Nobody's giving up, but there's not a lot of reason to cheer, either: "We're not winning" when it comes to the war on hackers attacking corporate networks, the FBI's outgoing cyber chief said in an interview. 

"We've been playing defense for a long time ...You can only build a fence so high, and what we've found is that the offense outpaces the defense, and the offense is better than the defense,'' Shawn Henry said in an interview with the Wall Street Journal.

His remarks follow those made by FBI director Robert Mueller earlier this month. At a security conference, Mueller said he expects cyber threats to pass terrorism as the nation's top threat.

Henry, who will be leaving the bureau after more than 20 years and will work for a cybersecurity firm, told the Journal that more and more, FBI agents are finding data stolen from companies that didn't have any idea their computer networks had been accessed.

"We have found their data in the middle of other investigations,'' he said in the interview. "They are shocked and, in many cases, they've been breached for many months, in some cases years, which means that an adversary had full visibility into everything occurring on that network, potentially.''

A bill introduced into the House Tuesday would let companies and the federal government more easily share information about cybersecurity threats.

H.R. 4263, from Republican congresswomen Mary Bono Mack and Marsha Blackburn, "increases penalties for hacking into servers and removes roadblocks that prevent government security experts from discussing threats with their counterparts at Internet service providers and other companies," according to Reuters. The bill is similar to one introduced earlier this month in the Senate by Republican senator John McCain. 

Democrats, too, have proposed legislation that would put more of the onus on companies to prove to the federal government that their networks are secure.

Henry said that despite hacker attacks on high-profile companies like Lockheed Martin and Citigroup, companies large and small still are not taking security seriously enough.

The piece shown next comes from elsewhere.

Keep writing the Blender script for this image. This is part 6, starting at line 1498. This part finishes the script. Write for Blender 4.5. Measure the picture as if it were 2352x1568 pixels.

"I don't see how we ever come out of this without changes in technology or changes in behavior, because with the status quo, it's an unsustainable model. Unsustainable in that you never get ahead, never become secure, never have a reasonable expectation of privacy or security."

Meanwhile, National Security Agency director General Keith Alexander "revealed that the attack against online security company RSA last year originated from China," according to The Verge, which said Alexander told the Senate Armed Services Committee Tuesday "that China is responsible for 'a great deal' of theft of military-related intellectual property from the US."